Agents¶
Agents are AI teammates you hire into your workspace. Each one has its own identity, personality, and set of tools, and works alongside your people in chat, on tasks, and across your connected systems.
What you can do¶
- Hire an agent from a template. Start from a ready-made role — a general Assistant, a Strategy advisor, a Finance specialist, or a DevOps helper — and customize it.
- Shape its personality. Tune sliders (toughness, creativity, formality, verbosity, caution, proactivity, directness), add a short free-text style note, and pick an avatar.
- Choose its tools and skills. Add or remove tools at hire time and attach the playbooks (skills) it should follow.
- Chat directly. Message an agent like any teammate. It can also message people proactively and collaborate with other agents.
- Put it to work. Agents can create tasks on your board, send files and reports inline, and request your sign-off before taking sensitive actions.
How agents work¶
Tools. Agents act through tools — they don't have hidden powers. Every action, from reading a file to querying your data tables to working with a connected system, happens through a named tool. The available tools are listed in the tool reference. Some tools require a matching integration to be connected first.
Skills. Skills are reusable playbooks written in plain markdown. An agent can discover skills in your workspace's catalog, follow them to do a task consistently, save what it just did as a new skill, and share skills with teammates or other agents. See Skills.
Permissions. Everything an agent does is permissioned. An agent only has the tools and access you grant it, and it can request your approval for actions that need a human in the loop.
Getting started¶
- Open the Bullpen and pick a template that fits the role you need.

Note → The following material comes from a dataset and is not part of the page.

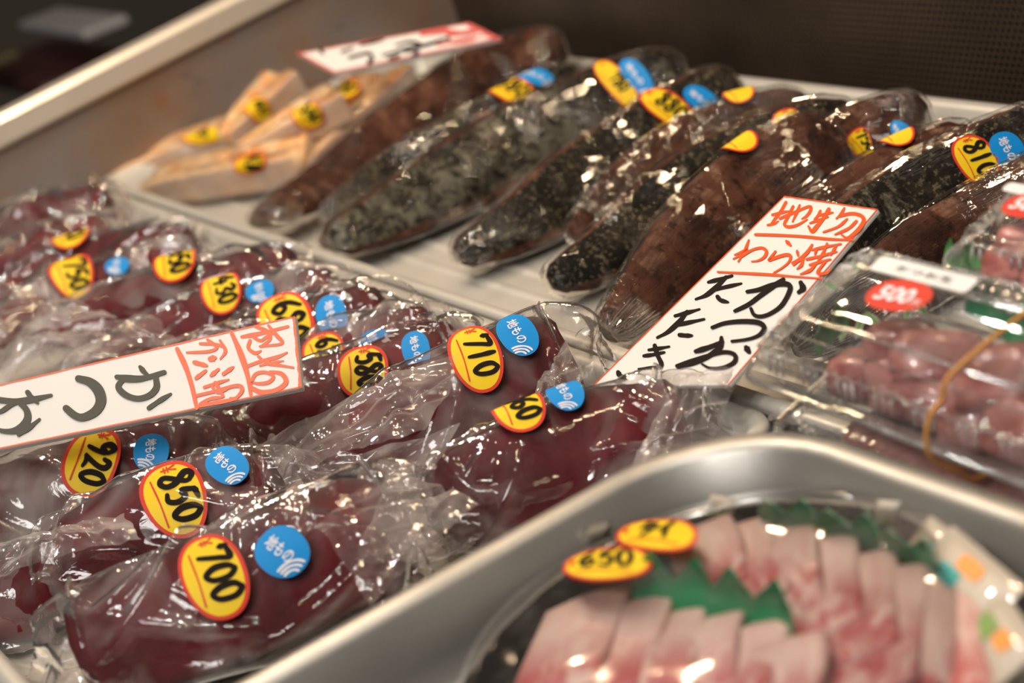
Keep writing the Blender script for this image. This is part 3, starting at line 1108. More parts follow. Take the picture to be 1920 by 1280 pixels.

- Give your agent a name, set its personality, and choose its avatar.
- Review its tools and skills — add anything specific to your workflow, and connect any integrations the tools depend on.
- Hire it, then open a chat and give it its first task.
For example, hire the Assistant template, name it, and ask it to pull a summary from your data tables and open a task to follow up — it acts through its tools and surfaces the result right in chat.